Memphis, Tennessee, and Dr. Martin Luther King Jr. will forever be linked by the horror of April 4, 1968. When James Earl Ray fired the bullet that killed the personification of America's civil rights movement, a wound was opened in Memphis larger than the one that ended the life of an American hero. A city long strained by racial tension suddenly became, with one man's murder, a crucible, one that represented a violent divide within a country built on the idea — no, the dream — that "all men are created equal." Dr. King died in a pool of his own blood. And that blood was spilled in Memphis.

Deep breath now. And pause long enough to consider this connection. Dr. King called Atlanta home. And James Earl Ray was a common drifter, an openly racist hooligan arrested for crimes in California, Missouri, and his native Illinois before he managed to track down his famous target at the Lorraine Motel. Ray was less a Memphian than the thousands of Graceland pilgrims who spend a week in the Bluff City reflecting on the life of another icon who died here. Martin Luther King and Memphis will always be connected. But to blame Memphis for King's murder — to somehow hold the city or region responsible — is to stretch the connection beyond its breaking point.

Monday at FedExForum, the Memphis connection to Dr. King will be celebrated once again by the city's NBA franchise, as the Grizzlies host the New Orleans Pelicans in a nationally televised late-afternoon game. As part of the celebration, two basketball giants — Bernard King and JoJo White — will be saluted with the National Civil Rights Sports Legacy Award. This is the sporting event I've come to take the most pride in as a Memphian. Basketball played at its highest level, but with thoughts and memories of those who have sacrificed to help the world become a more tolerant place to live.
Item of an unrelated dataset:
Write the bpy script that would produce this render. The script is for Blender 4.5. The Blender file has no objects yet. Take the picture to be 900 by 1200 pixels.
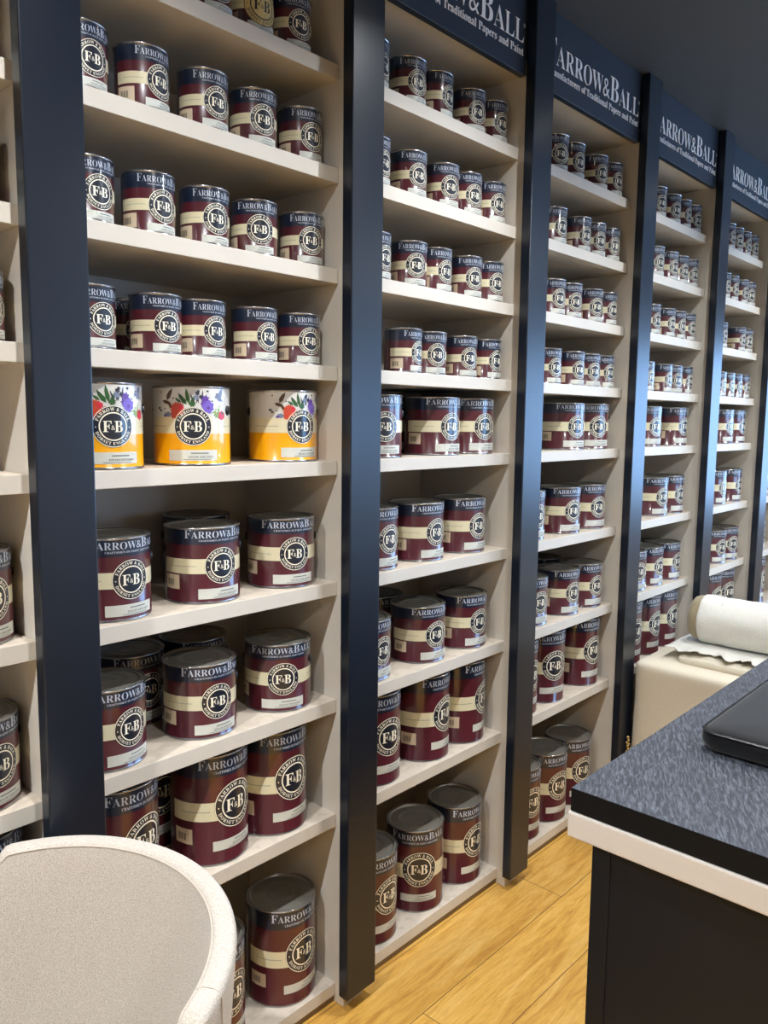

A world where the color of a person's skin is incidental to the value he or she brings a community, let alone a basketball team.

Consider members of the home team who will take the floor against New Orleans, their primary objective keeping playoff hopes alive in a city still wanting to believe. You’ll see two guards from Indianapolis (Mike Conley and Courtney Lee) and a center from Barcelona (Marc Gasol). You’ll see another native of the Hoosier State (Zach Randolph) share the floor with a sharpshooter from South Dakota (Mike Miller). Off the bench will come players from Minnesota (Jon Leuer) and Washington D.C. (Ed Davis). Black and white will mean very little. It will be a day for the country to get more familiar with Beale Street Blue.

The Civil Rights Game — an exhibition between major-league baseball teams first played in 2007 at AutoZone Park — moved on after two years in Memphis, taken over by Major League Baseball. But the annual MLK Day game at FedExForum is here to stay. Look at the list of Sports Legacy Award winners over the last decade and it reads like a wing of the Basketball Hall of Fame: Bill Russell, Kareem Abdul-Jabbar, Oscar Robertson, Julius Erving, Willis Reed, and George Gervin to name six. Throw in Jim Brown and Willie Mays and you could put together a Mount Rushmore of American sports legends, all attached to the civil rights movement. And now all attached to Memphis.

Dr. King spoke of a mountaintop during the last speech of his life, at Mason Temple, on April 3, 1968. It’s hard to measure when or if any of us have reached the level of human tolerance King envisioned. Beyond question, though, it’s worth the climb.